The primary role of external auditors is to express an opinion on whether an entity's financial statements are free of material misstatements. Some people confuse auditors with people who detect fraud but auditors have nothing to do with fraud detection exclusively. Auditors just want to make sure that company's financial statements are true and fair representation of its actual position. If they come across any fraud related information, it is their responsibility to bring it to the management's attention and consider withdrawing from the engagement if management does not take appropriate actions. Normally, external auditors review the entity's information technology control procedures when assessing its overall internal controls. They must also investigate any material issues raised by inquiries from professional or regulatory authorities, such as the local taxing authority. For public companies listed on stock exchanges in the United States, the Sarbanes-Oxley Act (SOX) has imposed stringent requirements on external auditors in their evaluation of internal controls and financial reporting.
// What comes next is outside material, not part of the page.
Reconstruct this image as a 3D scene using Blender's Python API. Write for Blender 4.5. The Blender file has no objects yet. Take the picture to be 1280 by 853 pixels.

The independence of external auditors is crucial to a correct and thorough appraisal of an entity's financial controls and statements. Any relationship between the external auditors and the entity, other than retention for the audit itself, must be disclosed in the external auditor's reports. These rules also prohibit the auditor from owning a stake in public clients and severely limits the types of non-audit services they can provide.
In the United States, certified public accountants are the only authorized non-governmental type of external auditors who may perform audits and attestations on an entity's financial statements and provide reports on such audits for public review. In the UK, Canada and other Commonwealth nations Chartered Accountants have served this role.